Short problem: Copy exactly the lines from the one containing "k = (1270-v)/F;" through the one containing "return loc, n, OWN[i][0]", both included, and nothing else.

((

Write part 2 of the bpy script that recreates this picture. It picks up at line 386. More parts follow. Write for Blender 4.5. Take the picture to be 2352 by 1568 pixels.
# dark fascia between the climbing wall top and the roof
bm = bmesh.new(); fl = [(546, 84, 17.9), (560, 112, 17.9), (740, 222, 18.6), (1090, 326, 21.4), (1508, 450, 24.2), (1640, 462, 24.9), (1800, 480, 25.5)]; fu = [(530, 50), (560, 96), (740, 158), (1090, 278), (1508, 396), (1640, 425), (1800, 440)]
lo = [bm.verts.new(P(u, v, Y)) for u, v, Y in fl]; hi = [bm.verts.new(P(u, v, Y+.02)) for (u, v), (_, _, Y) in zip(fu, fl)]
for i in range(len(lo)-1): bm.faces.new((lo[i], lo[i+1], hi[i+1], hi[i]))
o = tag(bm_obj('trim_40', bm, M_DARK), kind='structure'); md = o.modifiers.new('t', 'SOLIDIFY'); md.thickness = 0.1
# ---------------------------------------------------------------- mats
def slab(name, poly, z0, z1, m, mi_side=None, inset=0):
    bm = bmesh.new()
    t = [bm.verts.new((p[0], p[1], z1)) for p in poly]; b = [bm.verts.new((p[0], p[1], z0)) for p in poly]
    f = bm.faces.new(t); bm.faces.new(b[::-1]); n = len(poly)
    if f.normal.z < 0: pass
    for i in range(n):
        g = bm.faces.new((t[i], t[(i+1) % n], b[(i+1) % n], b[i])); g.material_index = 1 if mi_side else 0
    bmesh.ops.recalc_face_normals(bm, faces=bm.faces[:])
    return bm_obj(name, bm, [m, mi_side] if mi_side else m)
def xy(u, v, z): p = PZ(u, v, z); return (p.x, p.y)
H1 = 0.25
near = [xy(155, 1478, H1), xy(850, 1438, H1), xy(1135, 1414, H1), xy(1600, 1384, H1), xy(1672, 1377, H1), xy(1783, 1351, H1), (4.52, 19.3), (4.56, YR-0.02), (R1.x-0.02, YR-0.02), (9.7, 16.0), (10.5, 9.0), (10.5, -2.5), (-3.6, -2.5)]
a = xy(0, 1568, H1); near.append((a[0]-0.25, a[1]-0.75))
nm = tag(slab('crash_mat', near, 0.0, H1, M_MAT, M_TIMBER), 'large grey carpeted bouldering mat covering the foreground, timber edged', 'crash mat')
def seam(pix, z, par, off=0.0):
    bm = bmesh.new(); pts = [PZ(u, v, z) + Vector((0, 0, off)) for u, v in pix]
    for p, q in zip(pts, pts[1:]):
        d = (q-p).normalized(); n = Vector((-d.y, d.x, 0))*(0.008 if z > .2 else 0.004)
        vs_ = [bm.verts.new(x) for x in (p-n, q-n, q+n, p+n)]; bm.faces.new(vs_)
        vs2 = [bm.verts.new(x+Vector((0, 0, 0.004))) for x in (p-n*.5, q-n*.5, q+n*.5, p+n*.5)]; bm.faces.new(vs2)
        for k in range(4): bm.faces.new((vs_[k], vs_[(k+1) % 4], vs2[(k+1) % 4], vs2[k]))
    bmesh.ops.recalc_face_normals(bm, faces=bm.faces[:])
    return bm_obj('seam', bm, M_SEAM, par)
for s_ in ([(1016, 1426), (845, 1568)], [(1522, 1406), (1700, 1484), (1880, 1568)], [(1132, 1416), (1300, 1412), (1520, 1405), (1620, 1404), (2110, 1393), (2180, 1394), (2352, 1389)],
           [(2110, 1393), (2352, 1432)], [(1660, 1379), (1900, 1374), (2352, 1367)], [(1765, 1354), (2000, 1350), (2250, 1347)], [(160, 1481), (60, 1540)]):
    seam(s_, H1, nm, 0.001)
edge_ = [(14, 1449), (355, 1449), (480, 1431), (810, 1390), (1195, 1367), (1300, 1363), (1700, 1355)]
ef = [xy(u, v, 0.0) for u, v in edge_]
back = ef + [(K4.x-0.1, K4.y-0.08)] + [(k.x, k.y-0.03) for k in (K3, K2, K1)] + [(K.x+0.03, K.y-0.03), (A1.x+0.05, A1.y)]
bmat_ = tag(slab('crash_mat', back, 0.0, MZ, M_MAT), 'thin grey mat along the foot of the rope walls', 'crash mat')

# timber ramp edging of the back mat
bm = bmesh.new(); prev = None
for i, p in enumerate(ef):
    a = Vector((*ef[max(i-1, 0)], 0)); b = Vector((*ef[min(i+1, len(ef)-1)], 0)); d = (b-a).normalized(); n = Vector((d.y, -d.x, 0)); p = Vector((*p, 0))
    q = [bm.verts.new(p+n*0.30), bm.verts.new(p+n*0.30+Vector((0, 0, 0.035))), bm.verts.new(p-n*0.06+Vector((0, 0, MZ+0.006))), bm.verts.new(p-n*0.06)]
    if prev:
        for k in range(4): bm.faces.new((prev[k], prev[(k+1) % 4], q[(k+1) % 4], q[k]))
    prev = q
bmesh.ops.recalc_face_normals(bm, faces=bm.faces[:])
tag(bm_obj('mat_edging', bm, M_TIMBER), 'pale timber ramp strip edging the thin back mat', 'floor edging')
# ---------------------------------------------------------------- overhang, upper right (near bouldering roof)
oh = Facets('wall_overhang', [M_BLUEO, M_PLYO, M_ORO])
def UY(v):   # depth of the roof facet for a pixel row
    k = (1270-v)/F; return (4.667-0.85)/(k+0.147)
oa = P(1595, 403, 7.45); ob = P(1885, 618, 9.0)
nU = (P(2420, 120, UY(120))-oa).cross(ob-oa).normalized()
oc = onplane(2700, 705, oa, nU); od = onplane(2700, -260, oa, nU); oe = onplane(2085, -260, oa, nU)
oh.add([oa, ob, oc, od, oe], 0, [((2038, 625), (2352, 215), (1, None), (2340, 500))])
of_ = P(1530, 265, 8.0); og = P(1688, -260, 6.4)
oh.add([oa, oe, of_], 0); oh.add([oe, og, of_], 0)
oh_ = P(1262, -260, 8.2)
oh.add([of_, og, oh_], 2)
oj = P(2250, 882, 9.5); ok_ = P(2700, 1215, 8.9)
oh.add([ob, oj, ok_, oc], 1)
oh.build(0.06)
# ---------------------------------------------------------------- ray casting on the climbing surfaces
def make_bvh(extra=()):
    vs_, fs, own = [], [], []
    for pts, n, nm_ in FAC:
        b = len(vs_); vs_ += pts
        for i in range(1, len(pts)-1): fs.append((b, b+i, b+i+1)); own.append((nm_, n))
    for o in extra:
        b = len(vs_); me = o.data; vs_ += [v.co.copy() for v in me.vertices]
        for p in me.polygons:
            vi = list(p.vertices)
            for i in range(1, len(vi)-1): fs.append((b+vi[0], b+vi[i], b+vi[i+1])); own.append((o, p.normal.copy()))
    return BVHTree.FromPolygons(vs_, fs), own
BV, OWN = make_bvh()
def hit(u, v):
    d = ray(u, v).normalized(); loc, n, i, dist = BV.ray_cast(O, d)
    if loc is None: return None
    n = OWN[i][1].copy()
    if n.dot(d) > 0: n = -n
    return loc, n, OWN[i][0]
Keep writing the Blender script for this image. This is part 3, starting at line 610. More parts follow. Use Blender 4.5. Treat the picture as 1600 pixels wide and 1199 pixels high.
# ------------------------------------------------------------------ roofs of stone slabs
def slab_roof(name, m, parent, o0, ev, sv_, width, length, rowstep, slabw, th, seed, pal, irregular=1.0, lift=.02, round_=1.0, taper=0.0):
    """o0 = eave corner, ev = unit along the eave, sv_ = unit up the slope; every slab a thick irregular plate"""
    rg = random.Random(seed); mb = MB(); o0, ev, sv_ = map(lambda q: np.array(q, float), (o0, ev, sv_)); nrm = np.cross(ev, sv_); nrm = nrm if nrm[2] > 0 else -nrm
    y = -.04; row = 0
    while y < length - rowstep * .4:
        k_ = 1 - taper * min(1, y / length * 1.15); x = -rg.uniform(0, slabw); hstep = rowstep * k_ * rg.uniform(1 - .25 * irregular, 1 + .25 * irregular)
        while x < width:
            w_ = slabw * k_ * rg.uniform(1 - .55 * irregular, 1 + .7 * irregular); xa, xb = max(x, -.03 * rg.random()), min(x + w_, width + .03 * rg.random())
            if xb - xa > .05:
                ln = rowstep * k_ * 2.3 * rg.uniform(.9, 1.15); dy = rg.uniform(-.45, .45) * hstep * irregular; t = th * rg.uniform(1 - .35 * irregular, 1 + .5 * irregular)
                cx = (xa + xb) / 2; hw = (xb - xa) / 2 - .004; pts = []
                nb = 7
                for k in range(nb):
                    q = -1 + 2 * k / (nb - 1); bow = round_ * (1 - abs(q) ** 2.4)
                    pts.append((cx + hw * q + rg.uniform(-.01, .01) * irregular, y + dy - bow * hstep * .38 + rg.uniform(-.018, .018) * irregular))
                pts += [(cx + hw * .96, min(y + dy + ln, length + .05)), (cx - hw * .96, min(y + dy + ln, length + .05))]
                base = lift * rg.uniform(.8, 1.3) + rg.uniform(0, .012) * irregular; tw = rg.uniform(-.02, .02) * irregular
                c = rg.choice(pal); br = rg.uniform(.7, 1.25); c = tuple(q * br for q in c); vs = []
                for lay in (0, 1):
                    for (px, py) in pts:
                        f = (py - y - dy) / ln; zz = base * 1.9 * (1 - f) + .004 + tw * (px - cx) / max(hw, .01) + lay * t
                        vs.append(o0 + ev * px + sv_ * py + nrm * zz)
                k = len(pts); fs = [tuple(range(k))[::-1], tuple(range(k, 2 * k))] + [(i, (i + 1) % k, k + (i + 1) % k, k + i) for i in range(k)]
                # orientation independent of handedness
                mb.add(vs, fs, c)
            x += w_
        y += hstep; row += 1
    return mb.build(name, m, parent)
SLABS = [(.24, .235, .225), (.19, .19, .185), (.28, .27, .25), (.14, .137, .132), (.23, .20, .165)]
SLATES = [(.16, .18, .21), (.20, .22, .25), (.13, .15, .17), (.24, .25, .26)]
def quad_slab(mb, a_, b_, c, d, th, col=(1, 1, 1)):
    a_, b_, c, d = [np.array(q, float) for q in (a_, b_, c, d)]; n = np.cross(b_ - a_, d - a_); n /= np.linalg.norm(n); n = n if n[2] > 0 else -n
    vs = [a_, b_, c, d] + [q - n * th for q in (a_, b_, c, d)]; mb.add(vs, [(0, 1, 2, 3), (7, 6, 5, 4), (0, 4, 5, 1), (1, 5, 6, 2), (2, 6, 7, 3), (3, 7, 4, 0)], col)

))

Full response:
    k = (1270-v)/F; return (4.667-0.85)/(k+0.147)
oa = P(1595, 403, 7.45); ob = P(1885, 618, 9.0)
nU = (P(2420, 120, UY(120))-oa).cross(ob-oa).normalized()
oc = onplane(2700, 705, oa, nU); od = onplane(2700, -260, oa, nU); oe = onplane(2085, -260, oa, nU)
oh.add([oa, ob, oc, od, oe], 0, [((2038, 625), (2352, 215), (1, None), (2340, 500))])
of_ = P(1530, 265, 8.0); og = P(1688, -260, 6.4)
oh.add([oa, oe, of_], 0); oh.add([oe, og, of_], 0)
oh_ = P(1262, -260, 8.2)
oh.add([of_, og, oh_], 2)
oj = P(2250, 882, 9.5); ok_ = P(2700, 1215, 8.9)
oh.add([ob, oj, ok_, oc], 1)
oh.build(0.06)
# ---------------------------------------------------------------- ray casting on the climbing surfaces
def make_bvh(extra=()):
    vs_, fs, own = [], [], []
    for pts, n, nm_ in FAC:
        b = len(vs_); vs_ += pts
        for i in range(1, len(pts)-1): fs.append((b, b+i, b+i+1)); own.append((nm_, n))
    for o in extra:
        b = len(vs_); me = o.data; vs_ += [v.co.copy() for v in me.vertices]
        for p in me.polygons:
            vi = list(p.vertices)
            for i in range(1, len(vi)-1): fs.append((b+vi[0], b+vi[i], b+vi[i+1])); own.append((o, p.normal.copy()))
    return BVHTree.FromPolygons(vs_, fs), own
BV, OWN = make_bvh()
def hit(u, v):
    d = ray(u, v).normalized(); loc, n, i, dist = BV.ray_cast(O, d)
    if loc is None: return None
    n = OWN[i][1].copy()
    if n.dot(d) > 0: n = -n
    return loc, n, OWN[i][0]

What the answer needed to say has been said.